● Problem statement: All of the data must be printed exactly; please include every line.

── Dataset content ──

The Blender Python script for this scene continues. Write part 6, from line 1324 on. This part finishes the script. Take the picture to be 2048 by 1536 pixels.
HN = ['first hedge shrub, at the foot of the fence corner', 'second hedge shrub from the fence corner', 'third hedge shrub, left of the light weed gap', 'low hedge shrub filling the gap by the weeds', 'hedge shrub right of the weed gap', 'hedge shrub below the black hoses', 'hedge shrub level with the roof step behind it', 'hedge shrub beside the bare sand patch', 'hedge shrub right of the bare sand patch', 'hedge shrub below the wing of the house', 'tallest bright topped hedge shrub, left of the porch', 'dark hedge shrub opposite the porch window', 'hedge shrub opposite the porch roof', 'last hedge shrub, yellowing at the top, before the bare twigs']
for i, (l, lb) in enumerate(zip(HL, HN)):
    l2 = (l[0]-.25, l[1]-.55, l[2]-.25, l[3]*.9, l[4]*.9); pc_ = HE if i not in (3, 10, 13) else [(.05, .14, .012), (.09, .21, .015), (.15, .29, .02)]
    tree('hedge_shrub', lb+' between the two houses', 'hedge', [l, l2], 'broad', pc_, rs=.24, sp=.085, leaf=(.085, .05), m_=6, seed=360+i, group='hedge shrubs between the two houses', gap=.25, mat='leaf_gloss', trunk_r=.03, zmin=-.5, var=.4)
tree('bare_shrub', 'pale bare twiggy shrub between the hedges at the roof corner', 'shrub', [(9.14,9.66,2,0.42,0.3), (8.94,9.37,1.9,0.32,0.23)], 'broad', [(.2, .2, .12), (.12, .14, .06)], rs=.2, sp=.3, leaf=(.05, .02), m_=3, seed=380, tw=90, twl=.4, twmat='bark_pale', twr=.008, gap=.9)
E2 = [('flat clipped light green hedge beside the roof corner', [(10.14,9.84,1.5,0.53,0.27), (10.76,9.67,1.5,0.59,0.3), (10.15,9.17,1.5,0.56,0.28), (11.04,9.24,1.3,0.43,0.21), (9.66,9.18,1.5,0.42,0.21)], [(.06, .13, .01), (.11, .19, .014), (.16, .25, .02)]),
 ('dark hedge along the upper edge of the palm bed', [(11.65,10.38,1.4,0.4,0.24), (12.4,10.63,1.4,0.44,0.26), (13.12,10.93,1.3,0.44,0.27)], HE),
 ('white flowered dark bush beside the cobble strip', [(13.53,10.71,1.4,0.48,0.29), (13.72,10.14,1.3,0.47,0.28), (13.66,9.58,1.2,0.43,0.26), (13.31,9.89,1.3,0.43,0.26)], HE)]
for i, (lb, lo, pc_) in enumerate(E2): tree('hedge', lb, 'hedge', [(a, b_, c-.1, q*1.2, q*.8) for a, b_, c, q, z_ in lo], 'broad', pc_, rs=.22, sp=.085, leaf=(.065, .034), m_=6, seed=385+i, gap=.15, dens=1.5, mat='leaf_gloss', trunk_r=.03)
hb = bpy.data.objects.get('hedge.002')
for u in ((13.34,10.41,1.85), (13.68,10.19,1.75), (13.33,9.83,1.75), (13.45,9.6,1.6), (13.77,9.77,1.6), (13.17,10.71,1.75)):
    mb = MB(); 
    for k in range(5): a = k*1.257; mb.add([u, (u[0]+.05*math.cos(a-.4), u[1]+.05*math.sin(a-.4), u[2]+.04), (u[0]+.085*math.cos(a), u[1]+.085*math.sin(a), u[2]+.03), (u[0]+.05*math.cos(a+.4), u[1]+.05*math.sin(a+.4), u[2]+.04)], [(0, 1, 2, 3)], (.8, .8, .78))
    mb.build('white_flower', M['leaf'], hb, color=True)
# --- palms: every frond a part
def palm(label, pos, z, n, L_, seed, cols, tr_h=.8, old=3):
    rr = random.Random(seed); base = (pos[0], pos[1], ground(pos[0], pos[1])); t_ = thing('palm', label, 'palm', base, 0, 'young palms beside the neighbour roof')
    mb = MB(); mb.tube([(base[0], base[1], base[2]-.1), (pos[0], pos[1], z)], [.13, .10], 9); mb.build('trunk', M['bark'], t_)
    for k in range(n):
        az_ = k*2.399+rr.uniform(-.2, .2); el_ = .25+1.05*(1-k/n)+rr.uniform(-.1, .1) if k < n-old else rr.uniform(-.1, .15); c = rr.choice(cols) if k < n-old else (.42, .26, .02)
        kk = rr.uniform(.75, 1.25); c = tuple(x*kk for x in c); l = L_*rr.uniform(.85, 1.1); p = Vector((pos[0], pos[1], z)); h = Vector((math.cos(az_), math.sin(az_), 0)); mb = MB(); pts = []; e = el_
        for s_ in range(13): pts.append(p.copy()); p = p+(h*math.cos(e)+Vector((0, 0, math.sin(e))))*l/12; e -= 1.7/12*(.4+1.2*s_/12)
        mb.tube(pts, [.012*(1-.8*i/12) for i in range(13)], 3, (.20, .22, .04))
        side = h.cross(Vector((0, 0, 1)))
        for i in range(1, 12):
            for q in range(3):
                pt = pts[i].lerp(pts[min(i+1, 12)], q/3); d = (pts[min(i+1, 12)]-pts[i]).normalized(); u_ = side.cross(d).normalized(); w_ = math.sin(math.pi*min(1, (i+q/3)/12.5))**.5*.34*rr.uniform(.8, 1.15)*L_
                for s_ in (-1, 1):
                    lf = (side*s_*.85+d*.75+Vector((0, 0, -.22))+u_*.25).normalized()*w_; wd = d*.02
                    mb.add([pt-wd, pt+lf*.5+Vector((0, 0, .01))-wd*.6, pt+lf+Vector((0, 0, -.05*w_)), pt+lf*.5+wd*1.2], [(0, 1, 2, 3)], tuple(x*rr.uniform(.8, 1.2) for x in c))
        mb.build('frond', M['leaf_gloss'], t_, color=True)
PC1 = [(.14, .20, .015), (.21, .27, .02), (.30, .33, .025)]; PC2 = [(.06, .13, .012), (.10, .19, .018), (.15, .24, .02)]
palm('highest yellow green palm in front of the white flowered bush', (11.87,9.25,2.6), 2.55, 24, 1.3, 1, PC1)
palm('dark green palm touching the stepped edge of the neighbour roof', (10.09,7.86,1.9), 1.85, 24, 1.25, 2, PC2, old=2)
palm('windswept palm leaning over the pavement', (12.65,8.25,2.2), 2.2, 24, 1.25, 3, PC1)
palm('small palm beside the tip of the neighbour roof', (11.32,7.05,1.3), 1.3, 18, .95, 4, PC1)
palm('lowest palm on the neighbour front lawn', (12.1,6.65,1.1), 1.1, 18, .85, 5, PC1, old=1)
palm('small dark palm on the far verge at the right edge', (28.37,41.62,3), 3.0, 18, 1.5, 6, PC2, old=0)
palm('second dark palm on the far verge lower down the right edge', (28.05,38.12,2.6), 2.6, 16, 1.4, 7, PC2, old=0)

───

● Answer for this exercise:
The Blender Python script for this scene continues. Write part 6, from line 1324 on. This part finishes the script. Take the picture to be 2048 by 1536 pixels.
HN = ['first hedge shrub, at the foot of the fence corner', 'second hedge shrub from the fence corner', 'third hedge shrub, left of the light weed gap', 'low hedge shrub filling the gap by the weeds', 'hedge shrub right of the weed gap', 'hedge shrub below the black hoses', 'hedge shrub level with the roof step behind it', 'hedge shrub beside the bare sand patch', 'hedge shrub right of the bare sand patch', 'hedge shrub below the wing of the house', 'tallest bright topped hedge shrub, left of the porch', 'dark hedge shrub opposite the porch window', 'hedge shrub opposite the porch roof', 'last hedge shrub, yellowing at the top, before the bare twigs']
for i, (l, lb) in enumerate(zip(HL, HN)):
    l2 = (l[0]-.25, l[1]-.55, l[2]-.25, l[3]*.9, l[4]*.9); pc_ = HE if i not in (3, 10, 13) else [(.05, .14, .012), (.09, .21, .015), (.15, .29, .02)]
    tree('hedge_shrub', lb+' between the two houses', 'hedge', [l, l2], 'broad', pc_, rs=.24, sp=.085, leaf=(.085, .05), m_=6, seed=360+i, group='hedge shrubs between the two houses', gap=.25, mat='leaf_gloss', trunk_r=.03, zmin=-.5, var=.4)
tree('bare_shrub', 'pale bare twiggy shrub between the hedges at the roof corner', 'shrub', [(9.14,9.66,2,0.42,0.3), (8.94,9.37,1.9,0.32,0.23)], 'broad', [(.2, .2, .12), (.12, .14, .06)], rs=.2, sp=.3, leaf=(.05, .02), m_=3, seed=380, tw=90, twl=.4, twmat='bark_pale', twr=.008, gap=.9)
E2 = [('flat clipped light green hedge beside the roof corner', [(10.14,9.84,1.5,0.53,0.27), (10.76,9.67,1.5,0.59,0.3), (10.15,9.17,1.5,0.56,0.28), (11.04,9.24,1.3,0.43,0.21), (9.66,9.18,1.5,0.42,0.21)], [(.06, .13, .01), (.11, .19, .014), (.16, .25, .02)]),
 ('dark hedge along the upper edge of the palm bed', [(11.65,10.38,1.4,0.4,0.24), (12.4,10.63,1.4,0.44,0.26), (13.12,10.93,1.3,0.44,0.27)], HE),
 ('white flowered dark bush beside the cobble strip', [(13.53,10.71,1.4,0.48,0.29), (13.72,10.14,1.3,0.47,0.28), (13.66,9.58,1.2,0.43,0.26), (13.31,9.89,1.3,0.43,0.26)], HE)]
for i, (lb, lo, pc_) in enumerate(E2): tree('hedge', lb, 'hedge', [(a, b_, c-.1, q*1.2, q*.8) for a, b_, c, q, z_ in lo], 'broad', pc_, rs=.22, sp=.085, leaf=(.065, .034), m_=6, seed=385+i, gap=.15, dens=1.5, mat='leaf_gloss', trunk_r=.03)
hb = bpy.data.objects.get('hedge.002')
for u in ((13.34,10.41,1.85), (13.68,10.19,1.75), (13.33,9.83,1.75), (13.45,9.6,1.6), (13.77,9.77,1.6), (13.17,10.71,1.75)):
    mb = MB(); 
    for k in range(5): a = k*1.257; mb.add([u, (u[0]+.05*math.cos(a-.4), u[1]+.05*math.sin(a-.4), u[2]+.04), (u[0]+.085*math.cos(a), u[1]+.085*math.sin(a), u[2]+.03), (u[0]+.05*math.cos(a+.4), u[1]+.05*math.sin(a+.4), u[2]+.04)], [(0, 1, 2, 3)], (.8, .8, .78))
    mb.build('white_flower', M['leaf'], hb, color=True)
# --- palms: every frond a part
def palm(label, pos, z, n, L_, seed, cols, tr_h=.8, old=3):
    rr = random.Random(seed); base = (pos[0], pos[1], ground(pos[0], pos[1])); t_ = thing('palm', label, 'palm', base, 0, 'young palms beside the neighbour roof')
    mb = MB(); mb.tube([(base[0], base[1], base[2]-.1), (pos[0], pos[1], z)], [.13, .10], 9); mb.build('trunk', M['bark'], t_)
    for k in range(n):
        az_ = k*2.399+rr.uniform(-.2, .2); el_ = .25+1.05*(1-k/n)+rr.uniform(-.1, .1) if k < n-old else rr.uniform(-.1, .15); c = rr.choice(cols) if k < n-old else (.42, .26, .02)
        kk = rr.uniform(.75, 1.25); c = tuple(x*kk for x in c); l = L_*rr.uniform(.85, 1.1); p = Vector((pos[0], pos[1], z)); h = Vector((math.cos(az_), math.sin(az_), 0)); mb = MB(); pts = []; e = el_
        for s_ in range(13): pts.append(p.copy()); p = p+(h*math.cos(e)+Vector((0, 0, math.sin(e))))*l/12; e -= 1.7/12*(.4+1.2*s_/12)
        mb.tube(pts, [.012*(1-.8*i/12) for i in range(13)], 3, (.20, .22, .04))
        side = h.cross(Vector((0, 0, 1)))
        for i in range(1, 12):
            for q in range(3):
                pt = pts[i].lerp(pts[min(i+1, 12)], q/3); d = (pts[min(i+1, 12)]-pts[i]).normalized(); u_ = side.cross(d).normalized(); w_ = math.sin(math.pi*min(1, (i+q/3)/12.5))**.5*.34*rr.uniform(.8, 1.15)*L_
                for s_ in (-1, 1):
                    lf = (side*s_*.85+d*.75+Vector((0, 0, -.22))+u_*.25).normalized()*w_; wd = d*.02
                    mb.add([pt-wd, pt+lf*.5+Vector((0, 0, .01))-wd*.6, pt+lf+Vector((0, 0, -.05*w_)), pt+lf*.5+wd*1.2], [(0, 1, 2, 3)], tuple(x*rr.uniform(.8, 1.2) for x in c))
        mb.build('frond', M['leaf_gloss'], t_, color=True)
PC1 = [(.14, .20, .015), (.21, .27, .02), (.30, .33, .025)]; PC2 = [(.06, .13, .012), (.10, .19, .018), (.15, .24, .02)]
palm('highest yellow green palm in front of the white flowered bush', (11.87,9.25,2.6), 2.55, 24, 1.3, 1, PC1)
palm('dark green palm touching the stepped edge of the neighbour roof', (10.09,7.86,1.9), 1.85, 24, 1.25, 2, PC2, old=2)
palm('windswept palm leaning over the pavement', (12.65,8.25,2.2), 2.2, 24, 1.25, 3, PC1)
palm('small palm beside the tip of the neighbour roof', (11.32,7.05,1.3), 1.3, 18, .95, 4, PC1)
palm('lowest palm on the neighbour front lawn', (12.1,6.65,1.1), 1.1, 18, .85, 5, PC1, old=1)
palm('small dark palm on the far verge at the right edge', (28.37,41.62,3), 3.0, 18, 1.5, 6, PC2, old=0)
palm('second dark palm on the far verge lower down the right edge', (28.05,38.12,2.6), 2.6, 16, 1.4, 7, PC2, old=0)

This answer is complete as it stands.